Het is een verrassend en ambitieus idee, een boek te maken met beschrijvingen van soorten die kinderen (en volwassenen) in ieder geval zouden moeten kennen. Geïnspireerd door de Canon van Nederland, denk ik, waarbij meteen dient opgemerkt dat in Soortenschat rekening wordt gehouden met Belgische lezers, zie bijvoorbeeld op p. 13 de Iep, die volgens auteur Geert-Jan Roebers in België vaak Olm wordt genoemd. En zie ook de titel.
Voluit heet het boek Soortenschat, kindercanon van de Natuur in de Lage Landen.
Het is mooi uitgevoerd, mede dankzij de tekeningen van Pieter Fannes.
De rond honderd soorten zijn verdeeld over zeventien hoofdstukjes: 'Buurtbomen', 'Buurtvogels', 'Buurtplanten', 'Insecten', 'Tuinbloemen', 'Veel- en nulpoters', 'Groene sprieten', 'Plattelandsvogels', 'Paddenstoel & co', 'Slootdieren', 'Gewassen', 'Watervogels', 'Wilde bomen', 'Zoogdieren', 'Struiken & klimmers', 'Strandvondsten' en 'Schatten'. Dat laatste wonderlijke hoofdstukje bevat een allegaartje aan soorten, die je zou moeten vinden 'als je iets anders zoekt', en dat zijn volgens de auteur Reuzenbovist, Vos, IJsvogel, Grijze zeehond, Passiebloem en Ringslang. Ze hadden stuk voor stuk in een van de voorgaande hoofdstukjes gekund.

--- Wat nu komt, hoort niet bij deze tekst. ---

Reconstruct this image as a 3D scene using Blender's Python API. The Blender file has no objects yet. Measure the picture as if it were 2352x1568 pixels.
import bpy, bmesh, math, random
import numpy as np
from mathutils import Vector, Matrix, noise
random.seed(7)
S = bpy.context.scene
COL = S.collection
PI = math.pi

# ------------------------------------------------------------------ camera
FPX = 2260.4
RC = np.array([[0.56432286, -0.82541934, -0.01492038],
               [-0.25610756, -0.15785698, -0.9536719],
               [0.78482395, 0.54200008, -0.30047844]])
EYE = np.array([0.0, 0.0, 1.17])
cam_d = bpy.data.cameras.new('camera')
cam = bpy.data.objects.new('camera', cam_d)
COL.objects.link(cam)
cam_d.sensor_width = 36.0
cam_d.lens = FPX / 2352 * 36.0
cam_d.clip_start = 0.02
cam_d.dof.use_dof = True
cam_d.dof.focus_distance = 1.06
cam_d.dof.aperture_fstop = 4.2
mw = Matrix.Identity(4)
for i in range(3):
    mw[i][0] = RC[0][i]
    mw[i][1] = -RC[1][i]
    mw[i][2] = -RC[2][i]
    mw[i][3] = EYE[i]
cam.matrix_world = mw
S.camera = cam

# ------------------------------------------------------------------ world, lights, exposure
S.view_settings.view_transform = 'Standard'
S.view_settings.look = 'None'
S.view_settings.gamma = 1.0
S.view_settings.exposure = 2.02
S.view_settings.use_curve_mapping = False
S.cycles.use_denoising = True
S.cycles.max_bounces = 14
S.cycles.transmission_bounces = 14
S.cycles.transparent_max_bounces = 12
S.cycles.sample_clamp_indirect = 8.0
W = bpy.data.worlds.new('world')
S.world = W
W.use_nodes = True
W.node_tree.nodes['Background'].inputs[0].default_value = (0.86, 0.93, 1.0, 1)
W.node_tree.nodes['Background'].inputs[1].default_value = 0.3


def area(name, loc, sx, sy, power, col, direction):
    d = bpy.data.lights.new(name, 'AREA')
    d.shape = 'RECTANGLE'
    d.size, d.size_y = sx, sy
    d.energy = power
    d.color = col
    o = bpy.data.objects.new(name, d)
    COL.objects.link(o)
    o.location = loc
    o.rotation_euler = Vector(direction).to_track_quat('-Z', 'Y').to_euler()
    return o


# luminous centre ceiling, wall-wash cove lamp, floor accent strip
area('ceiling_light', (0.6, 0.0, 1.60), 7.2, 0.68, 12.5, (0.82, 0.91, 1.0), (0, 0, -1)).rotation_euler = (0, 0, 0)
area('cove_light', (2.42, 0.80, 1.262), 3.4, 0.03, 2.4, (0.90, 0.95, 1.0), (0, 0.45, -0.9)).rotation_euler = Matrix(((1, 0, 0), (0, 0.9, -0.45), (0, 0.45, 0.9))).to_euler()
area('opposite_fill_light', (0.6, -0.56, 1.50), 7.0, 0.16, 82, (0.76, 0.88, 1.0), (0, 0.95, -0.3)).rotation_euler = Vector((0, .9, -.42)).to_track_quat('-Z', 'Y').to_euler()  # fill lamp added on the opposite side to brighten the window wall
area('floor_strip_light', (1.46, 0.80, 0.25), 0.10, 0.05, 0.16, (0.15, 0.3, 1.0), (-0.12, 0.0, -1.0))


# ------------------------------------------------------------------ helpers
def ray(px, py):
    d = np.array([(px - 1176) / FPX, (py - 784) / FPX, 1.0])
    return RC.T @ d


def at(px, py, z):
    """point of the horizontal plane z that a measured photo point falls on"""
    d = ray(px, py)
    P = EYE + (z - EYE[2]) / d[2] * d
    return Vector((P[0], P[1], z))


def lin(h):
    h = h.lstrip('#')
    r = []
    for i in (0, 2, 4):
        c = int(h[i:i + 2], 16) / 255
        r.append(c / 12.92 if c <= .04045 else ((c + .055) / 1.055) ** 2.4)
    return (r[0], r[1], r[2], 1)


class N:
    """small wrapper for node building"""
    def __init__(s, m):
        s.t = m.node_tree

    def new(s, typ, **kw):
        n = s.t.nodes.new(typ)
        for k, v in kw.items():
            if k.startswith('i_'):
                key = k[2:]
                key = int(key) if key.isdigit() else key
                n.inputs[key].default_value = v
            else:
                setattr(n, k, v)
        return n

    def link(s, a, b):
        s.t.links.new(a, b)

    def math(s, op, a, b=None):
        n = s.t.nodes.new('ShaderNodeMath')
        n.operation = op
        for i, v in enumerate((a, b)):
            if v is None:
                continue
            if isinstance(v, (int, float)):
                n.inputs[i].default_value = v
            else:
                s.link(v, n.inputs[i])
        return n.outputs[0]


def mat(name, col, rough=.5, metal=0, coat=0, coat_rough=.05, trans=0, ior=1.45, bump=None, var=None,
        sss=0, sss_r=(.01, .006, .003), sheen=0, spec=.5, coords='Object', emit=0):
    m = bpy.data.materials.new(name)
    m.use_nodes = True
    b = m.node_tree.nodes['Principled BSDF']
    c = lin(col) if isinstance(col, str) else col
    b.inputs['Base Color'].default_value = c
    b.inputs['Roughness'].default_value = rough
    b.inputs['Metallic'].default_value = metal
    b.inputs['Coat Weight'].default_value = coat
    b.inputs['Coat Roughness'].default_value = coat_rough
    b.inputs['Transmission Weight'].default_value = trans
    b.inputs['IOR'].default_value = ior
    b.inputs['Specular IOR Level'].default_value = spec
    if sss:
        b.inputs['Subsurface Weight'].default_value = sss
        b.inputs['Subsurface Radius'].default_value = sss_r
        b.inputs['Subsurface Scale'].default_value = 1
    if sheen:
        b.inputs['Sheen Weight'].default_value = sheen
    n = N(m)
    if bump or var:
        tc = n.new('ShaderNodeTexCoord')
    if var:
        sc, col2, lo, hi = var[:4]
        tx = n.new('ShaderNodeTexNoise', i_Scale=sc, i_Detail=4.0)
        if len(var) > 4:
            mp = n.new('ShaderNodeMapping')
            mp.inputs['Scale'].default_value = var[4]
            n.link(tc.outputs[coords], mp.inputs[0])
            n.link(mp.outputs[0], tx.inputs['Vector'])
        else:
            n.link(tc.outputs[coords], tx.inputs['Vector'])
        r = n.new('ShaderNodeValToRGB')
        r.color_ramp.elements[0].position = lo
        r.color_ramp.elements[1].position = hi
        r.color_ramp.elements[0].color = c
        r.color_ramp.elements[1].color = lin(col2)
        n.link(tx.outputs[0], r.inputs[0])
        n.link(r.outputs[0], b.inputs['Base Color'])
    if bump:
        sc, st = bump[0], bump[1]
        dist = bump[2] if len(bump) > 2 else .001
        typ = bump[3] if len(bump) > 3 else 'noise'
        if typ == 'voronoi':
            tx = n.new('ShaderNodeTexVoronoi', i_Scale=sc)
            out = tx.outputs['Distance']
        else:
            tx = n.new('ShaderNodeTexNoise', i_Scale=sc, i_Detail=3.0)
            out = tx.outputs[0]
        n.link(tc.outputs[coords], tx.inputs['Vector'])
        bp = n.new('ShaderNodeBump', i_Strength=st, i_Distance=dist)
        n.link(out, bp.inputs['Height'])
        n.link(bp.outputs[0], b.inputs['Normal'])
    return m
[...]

Over de keuze van soorten valt te twisten, maar de gekozen soorten zijn wel algemeen genoeg om te passen in het idee van een canon. Daarover dus niet gezeurd, er zijn nu eenmaal grenzen te respecteren als je zo'n boek maakt en de gepresenteerde soorten worden mooi in beeld gebracht en beschreven in een vast stramien, dat op p. 8 wordt toegelicht.
Er zijn niettemin wat kanttekeningen te plaatsen.
Nergens wordt de grootte vermeld. Dat hindert niet als de soorten erg bekend zijn, zoals de Merel, maar het blijft merkwaardig dat bijvoorbeeld Ree en Egel ongeveer even groot worden afgebeeld (p. 116 en 117) en idem Boerenzwaluw en Kievit (p. 68 en 69). Ook mis ik bij de meeste soorten wat ze eten en als er iets essentieels is aan natuur, dan wel eten en gegeten worden. Ja, geldt ook voor planten, zie Briljante planten, van dezelfde auteur.
Aangezien alle soorten worden geïntroduceerd met een kort tekstje en daaronder 'waar?' en 'het jaar', zou daaronder 'hoe groot?' en 'voedsel' niet misstaan hebben.
Verder staat er bijna overal een tekstje 'niet verwarren met'. Verklaarbaar, maar soms juist verwarrend... Zeker als bijvoorbeeld op p. 21 die 'snelle test' voor de Gierzwaluw wordt gepresenteerd:
'Zwaluw' is een verzamelnaam voor diverse soorten. We zinden in onze streken bijvoorbeeld de Boerenzwaluw, de Oeverzwaluw en de Huiszwaluw... en die verschillen nogal van elkaar. Zoals wordt uitgelegd op p. 68! Had daarnaar verwezen...
Voorts wordt op p. 89 niet uitgelegd wat paren is, en op p. 115 moet je weten wat zoogdieren zijn.
De wolkjes met 'onthouden' ('breinlijmklemmen'), bedoeld als
ezelsbruggetjes, zijn vaak nogal vergezocht, wat de auteur ook lijkt te
beseffen want op p. 8 meldt hij: 'Vind je die ezelsbrug raar of
kinderachtig? Dan werkt hij juist! Verzin je een betere? gebruik die!'.
Kortom, mooi initiatief, leuk boek, bijna helemaal geslaagd.
Roebers, Geert-Jan. Soortenschat.Kindercanon van de natuur in de Lage Landen. Met illustraties van Pieter Fannes. Gottmer, 2022. ISBN 978 90 257 7363 2, 152 p.